In the running mode shown in Fig. 6, at least a portion of shear ring 350 is disposed in a recess 347 formed or otherwise provided in a lower portion of expander tube 343 and at least

a portion of shear ring 350 is disposed within a corresponding upper recess 341 formed or otherwise provided in an upper portion of well lock housing 344. When setting portion 326, or setting tool 326, of running tool 320 is forced downward, the shear ring 350 is sheared along a first shear plane 356, as described hereinafter, thus permitting expander tube 343 to travel downward within the well lock housing 344 from a first, running, position, thus forcing locking dogs 345 outward from within well lock housing 344 to engage the locking dogs 345 within recess 332 formed or otherwise provided in the tubing 330.

With reference now to Fig. 7, a continued downward force applied to expander tube 343 by setting portion 326, or setting tool 326, of running tool 320 may be applied to lower expander tube 343 to a second, locking, position, whereby outwardly biased shear ring 350, as described further hereinafter, expands so that at least a portion of shear ring 350 remains disposed within the recess 347 formed or otherwise provided in expander tube 343 and at least a portion of shear ring 350 is disposed within a corresponding lower recess 342 formed or otherwise provided in a lower portion of well lock housing 344 of well lock 340, thereby fully engaging locking dogs 345 within recess 332 of tubing 330 and locking the expander tube 343 in the second, locking position. Such locking of expander tube 343 in the locking position enables the well lock 340 to operate in its second, or locking mode, thereby locking the well lock 340 and any device affixed thereto (not shown) securely within the bore 334 of tubing 330.

After setting the well lock 340 of the present invention in its locking mode within the bore 334 of tubing 330, the running tool 320 and its associated setting portion 326, or setting tool 326, may be detached from the well lock 340 and removed from the bore 334 of tubing 330, leaving the well lock 340 securely locked within the bore 334 of tubing 330. In an embodiment wherein running tool 320 and well lock housing 344 are connected to one another by shear pin

302, the running tool 320 may be detached from the well lock 340 by providing an upward force on the running tool 320 sufficient to shear the shear pin 302 and thereby separate running tool 320 from well lock 340. The upward force is resisted by the locking dogs 345 engaged within the recess 332 formed or otherwise provided in the tubing 330. Thereafter, running tool 320 may be easily removed from the downhole portion of the tubing 330, leaving the well lock 340 locked in place within tubing 330.

When it is desired to remove the well lock 340 from within the bore 334 of tubing 330, a running removal tool, or pulling tool (not shown), may be provided having fingers adapted to engage the inner recess 346 formed in expander tube 343 of well lock 340. The running removal tool (not shown) may be lowered into the downhole portion of the well tubing bore 330 until it engages the expander tube 343. Thereafter, an upward force may be provided against the running removal tool (not shown) that is sufficient to shear the portion of the shear ring 350 engaged within the lower recess 342 of well lock housing 344. A continued upward force may thereafter be provided against the running removal tool (not shown) to raise the expander tube 343 from the second, locking, position within the well lock housing 344, returning the expander tube 343 to the first, running, position within well lock housing 344, which will permit locking dog 345 to be disengaged from the tubing recess 332 and permit the well lock 340 to be removed from the bore 334 of tubing 330. When the expander tube 343 is returned to the first, running, position within well lock housing 344, the well lock 340 is operable in its third, or pulling, mode.
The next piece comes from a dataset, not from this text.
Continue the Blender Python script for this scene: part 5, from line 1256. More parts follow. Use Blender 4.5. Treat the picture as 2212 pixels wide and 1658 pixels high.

A continued upward force applied to the running removal tool (not shown) causes the expander tube 343 to abut a flange 315 formed as part of the fishing neck 365, located or other portion provided on the well lock housing 344 so that continued upward movement of the expander tube 343 will allow the well lock 340 to be removed from the downhole portion of the tubing bore

334. To eliminate or retard fouling with scale or deposited solids that could prevent the lock 340 from anchoring the valve or accessory in the proper position in the well conduit or that could prevent the lock 340 from being retrieved, a coating of fluorinated ethylene propylene is applied on a portion, or preferably the entire outer surface 367, of the fishing neck 365, expander tube 343, well lock housing 344 and locking dogs 345.

Whereas the present invention has been described in particular relation to the drawings attached hereto, it should be understood that other and further modifications, apart from those shown or suggested herein, may be made within the scope and spirit of the present invention.

For example, any downhole tool that needs to be resistant to deposit of scale, solids or other precipitates may be coated, for example a landing nipple. In addition, the coating of the present invention is so thin that metallic replacement parts may be coated and inserted into current downhole tool designs as desired to retard or prevent scale and solids deposition. Accordingly, the invention is therefore to be limited only by the scope of the appended claims.